Directive:
Count lines with "None" in them. Report only the total.

Data:
-*-*-

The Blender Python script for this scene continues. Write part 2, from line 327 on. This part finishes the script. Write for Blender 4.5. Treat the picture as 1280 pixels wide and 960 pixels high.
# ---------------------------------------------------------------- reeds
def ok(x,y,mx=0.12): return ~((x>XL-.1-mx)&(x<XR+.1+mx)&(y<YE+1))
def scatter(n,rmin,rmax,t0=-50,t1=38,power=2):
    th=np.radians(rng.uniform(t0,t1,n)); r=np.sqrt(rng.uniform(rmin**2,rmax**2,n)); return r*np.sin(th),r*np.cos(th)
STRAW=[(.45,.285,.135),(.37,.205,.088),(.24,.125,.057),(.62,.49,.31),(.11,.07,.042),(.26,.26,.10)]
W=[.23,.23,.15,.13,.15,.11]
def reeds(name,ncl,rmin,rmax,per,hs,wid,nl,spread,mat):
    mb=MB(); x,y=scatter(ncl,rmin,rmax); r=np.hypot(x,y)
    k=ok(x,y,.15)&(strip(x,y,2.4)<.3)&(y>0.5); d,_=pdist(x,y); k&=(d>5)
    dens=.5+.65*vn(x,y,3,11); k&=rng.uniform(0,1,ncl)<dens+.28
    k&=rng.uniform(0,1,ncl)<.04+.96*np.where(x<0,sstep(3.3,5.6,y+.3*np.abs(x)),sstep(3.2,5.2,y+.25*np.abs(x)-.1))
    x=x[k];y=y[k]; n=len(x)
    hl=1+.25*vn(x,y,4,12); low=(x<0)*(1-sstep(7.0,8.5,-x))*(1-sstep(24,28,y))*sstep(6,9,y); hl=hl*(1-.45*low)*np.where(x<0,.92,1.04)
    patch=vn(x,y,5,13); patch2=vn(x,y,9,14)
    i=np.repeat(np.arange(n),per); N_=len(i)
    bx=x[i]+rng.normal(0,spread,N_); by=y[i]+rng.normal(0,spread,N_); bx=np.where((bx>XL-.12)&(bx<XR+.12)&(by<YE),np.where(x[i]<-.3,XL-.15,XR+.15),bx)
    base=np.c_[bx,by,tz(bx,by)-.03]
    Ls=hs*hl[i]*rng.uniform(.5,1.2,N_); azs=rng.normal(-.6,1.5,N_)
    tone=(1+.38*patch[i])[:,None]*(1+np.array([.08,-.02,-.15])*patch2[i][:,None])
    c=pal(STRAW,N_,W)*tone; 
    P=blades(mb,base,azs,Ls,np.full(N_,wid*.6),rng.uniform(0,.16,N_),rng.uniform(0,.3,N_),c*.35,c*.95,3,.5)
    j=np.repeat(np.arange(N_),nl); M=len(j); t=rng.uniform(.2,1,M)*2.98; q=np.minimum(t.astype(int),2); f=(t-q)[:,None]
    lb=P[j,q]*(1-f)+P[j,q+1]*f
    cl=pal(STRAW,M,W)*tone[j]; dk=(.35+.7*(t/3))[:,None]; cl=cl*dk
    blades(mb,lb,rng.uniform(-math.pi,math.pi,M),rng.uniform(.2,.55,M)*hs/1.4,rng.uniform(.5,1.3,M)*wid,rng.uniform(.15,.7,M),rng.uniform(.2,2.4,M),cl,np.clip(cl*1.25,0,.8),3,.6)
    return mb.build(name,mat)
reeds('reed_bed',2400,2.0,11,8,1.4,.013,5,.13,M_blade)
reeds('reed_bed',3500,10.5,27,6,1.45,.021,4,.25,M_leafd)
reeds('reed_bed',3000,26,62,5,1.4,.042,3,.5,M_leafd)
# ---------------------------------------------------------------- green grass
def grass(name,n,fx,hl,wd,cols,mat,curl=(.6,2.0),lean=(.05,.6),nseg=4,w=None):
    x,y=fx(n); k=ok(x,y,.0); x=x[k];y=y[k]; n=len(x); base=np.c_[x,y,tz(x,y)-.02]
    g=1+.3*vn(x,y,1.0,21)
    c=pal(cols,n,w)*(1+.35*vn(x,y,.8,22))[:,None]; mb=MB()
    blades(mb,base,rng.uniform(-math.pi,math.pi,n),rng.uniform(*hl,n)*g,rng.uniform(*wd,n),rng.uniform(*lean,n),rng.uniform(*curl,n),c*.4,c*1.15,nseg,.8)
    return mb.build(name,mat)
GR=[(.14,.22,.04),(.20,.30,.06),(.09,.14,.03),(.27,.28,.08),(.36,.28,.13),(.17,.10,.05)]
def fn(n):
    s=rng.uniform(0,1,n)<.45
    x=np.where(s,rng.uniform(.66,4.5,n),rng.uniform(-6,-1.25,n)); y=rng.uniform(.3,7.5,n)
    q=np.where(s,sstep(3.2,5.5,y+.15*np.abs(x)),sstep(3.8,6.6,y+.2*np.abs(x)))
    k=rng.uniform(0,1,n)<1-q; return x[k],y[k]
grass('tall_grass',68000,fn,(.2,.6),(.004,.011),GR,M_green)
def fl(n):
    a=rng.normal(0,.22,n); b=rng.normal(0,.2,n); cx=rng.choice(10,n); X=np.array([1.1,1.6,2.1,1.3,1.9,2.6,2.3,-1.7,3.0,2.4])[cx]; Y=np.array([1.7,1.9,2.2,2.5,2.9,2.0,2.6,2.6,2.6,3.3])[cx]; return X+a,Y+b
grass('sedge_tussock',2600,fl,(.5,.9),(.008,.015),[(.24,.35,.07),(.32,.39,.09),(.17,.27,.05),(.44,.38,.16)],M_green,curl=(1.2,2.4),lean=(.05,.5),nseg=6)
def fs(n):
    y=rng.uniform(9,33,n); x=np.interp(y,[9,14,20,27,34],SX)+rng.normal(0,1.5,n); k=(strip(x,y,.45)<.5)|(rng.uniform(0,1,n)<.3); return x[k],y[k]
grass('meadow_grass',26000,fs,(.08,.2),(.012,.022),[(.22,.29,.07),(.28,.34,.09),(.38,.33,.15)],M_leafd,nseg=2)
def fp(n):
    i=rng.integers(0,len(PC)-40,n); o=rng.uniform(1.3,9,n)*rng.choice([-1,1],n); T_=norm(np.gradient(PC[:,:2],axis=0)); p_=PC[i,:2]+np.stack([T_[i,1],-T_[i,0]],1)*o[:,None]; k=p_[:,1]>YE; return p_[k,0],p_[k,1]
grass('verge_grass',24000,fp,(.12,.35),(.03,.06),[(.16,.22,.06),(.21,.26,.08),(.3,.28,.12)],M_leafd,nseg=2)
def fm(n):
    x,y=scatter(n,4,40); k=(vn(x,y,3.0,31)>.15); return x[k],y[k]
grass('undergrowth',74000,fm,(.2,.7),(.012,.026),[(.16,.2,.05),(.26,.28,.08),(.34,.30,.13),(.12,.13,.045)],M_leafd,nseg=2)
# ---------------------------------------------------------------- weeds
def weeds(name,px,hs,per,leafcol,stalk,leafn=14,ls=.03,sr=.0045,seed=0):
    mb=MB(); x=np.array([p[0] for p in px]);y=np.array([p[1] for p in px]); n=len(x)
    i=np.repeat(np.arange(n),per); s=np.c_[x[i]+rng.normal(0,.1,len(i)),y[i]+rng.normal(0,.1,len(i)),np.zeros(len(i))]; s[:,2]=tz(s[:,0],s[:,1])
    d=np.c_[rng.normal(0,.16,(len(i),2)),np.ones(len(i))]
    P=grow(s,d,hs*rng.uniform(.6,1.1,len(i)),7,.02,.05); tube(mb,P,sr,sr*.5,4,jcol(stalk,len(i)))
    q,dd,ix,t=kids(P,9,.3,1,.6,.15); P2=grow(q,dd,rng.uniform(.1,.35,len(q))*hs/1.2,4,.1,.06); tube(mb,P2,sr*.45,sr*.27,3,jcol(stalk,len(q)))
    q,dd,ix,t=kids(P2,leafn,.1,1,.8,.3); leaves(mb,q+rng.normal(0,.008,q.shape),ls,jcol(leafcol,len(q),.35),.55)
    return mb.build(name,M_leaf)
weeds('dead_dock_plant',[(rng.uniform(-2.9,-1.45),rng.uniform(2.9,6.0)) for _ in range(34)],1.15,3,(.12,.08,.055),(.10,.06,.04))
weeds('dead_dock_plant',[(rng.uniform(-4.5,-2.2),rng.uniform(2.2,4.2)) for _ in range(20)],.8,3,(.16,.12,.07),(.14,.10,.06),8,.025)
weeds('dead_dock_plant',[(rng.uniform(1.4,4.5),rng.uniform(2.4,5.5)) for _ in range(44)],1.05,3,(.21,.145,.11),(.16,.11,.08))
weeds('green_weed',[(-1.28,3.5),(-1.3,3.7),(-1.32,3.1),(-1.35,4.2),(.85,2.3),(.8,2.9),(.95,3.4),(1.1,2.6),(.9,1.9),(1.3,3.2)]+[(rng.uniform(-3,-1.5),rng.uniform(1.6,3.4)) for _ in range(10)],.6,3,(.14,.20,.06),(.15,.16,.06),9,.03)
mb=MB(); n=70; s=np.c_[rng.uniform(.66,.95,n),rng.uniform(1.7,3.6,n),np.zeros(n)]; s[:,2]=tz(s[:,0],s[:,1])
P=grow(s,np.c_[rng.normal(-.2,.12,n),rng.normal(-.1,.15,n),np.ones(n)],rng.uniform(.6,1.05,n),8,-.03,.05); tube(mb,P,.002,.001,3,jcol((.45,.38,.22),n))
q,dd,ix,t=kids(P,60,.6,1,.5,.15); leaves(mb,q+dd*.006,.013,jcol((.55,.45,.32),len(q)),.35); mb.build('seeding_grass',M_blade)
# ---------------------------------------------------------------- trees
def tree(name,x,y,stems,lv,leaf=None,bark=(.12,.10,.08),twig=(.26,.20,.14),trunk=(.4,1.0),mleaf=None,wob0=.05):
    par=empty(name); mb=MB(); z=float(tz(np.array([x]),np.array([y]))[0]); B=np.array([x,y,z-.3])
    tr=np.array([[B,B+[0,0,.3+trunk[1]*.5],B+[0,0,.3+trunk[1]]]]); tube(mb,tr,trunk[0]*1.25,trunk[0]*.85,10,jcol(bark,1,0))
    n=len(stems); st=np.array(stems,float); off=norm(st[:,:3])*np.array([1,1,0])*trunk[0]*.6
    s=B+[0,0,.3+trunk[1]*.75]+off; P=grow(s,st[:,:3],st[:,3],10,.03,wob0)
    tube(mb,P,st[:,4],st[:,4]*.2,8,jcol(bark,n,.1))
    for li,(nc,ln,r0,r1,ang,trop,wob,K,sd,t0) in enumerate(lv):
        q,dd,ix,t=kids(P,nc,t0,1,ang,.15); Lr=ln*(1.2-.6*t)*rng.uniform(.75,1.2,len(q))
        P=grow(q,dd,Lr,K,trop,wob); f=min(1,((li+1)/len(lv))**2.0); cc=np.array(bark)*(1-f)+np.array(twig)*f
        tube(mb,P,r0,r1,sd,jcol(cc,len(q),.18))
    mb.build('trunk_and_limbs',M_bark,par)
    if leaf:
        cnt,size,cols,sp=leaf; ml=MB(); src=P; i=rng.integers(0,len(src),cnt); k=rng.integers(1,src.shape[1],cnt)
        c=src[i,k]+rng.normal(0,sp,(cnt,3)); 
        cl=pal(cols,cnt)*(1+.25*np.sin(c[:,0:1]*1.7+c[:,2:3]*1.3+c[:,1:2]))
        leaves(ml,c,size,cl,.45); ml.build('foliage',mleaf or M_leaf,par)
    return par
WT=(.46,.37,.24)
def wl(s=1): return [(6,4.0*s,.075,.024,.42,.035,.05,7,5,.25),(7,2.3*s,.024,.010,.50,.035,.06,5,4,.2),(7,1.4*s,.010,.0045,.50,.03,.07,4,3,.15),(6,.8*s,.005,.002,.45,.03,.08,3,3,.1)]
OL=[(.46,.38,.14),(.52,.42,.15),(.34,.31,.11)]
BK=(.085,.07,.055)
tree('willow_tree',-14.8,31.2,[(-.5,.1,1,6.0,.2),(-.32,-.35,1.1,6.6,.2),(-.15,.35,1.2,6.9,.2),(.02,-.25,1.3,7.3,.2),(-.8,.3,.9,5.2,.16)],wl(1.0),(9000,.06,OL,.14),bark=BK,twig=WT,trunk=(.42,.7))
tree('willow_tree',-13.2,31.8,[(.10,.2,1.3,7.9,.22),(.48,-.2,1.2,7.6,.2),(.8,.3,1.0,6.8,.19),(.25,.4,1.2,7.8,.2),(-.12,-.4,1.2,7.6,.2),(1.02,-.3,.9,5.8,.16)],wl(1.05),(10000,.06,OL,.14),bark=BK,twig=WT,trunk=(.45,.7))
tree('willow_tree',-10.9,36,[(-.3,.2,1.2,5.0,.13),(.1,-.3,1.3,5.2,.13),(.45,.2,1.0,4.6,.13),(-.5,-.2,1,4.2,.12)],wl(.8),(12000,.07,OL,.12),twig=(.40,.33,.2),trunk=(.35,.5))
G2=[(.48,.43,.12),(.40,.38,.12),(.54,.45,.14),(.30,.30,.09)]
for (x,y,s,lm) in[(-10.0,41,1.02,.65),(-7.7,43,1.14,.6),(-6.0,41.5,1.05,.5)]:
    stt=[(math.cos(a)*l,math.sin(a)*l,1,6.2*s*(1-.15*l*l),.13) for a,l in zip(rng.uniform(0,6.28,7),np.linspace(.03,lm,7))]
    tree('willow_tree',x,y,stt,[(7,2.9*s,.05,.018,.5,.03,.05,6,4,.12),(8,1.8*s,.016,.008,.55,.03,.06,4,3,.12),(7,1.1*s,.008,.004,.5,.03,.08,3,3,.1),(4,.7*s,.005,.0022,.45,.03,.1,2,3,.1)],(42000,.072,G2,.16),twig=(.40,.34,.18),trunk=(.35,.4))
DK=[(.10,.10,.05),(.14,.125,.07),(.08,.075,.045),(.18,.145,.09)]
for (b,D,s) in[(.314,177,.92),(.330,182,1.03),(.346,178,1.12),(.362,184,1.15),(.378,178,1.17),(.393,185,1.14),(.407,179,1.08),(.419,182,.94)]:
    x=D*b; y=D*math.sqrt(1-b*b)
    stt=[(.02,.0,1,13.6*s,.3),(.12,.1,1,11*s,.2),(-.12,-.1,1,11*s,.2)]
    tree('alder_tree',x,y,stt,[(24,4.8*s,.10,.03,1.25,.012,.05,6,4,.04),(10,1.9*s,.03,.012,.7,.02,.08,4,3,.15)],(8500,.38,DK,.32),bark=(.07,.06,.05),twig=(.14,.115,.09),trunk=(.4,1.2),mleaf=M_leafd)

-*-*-

Finished exercise:
7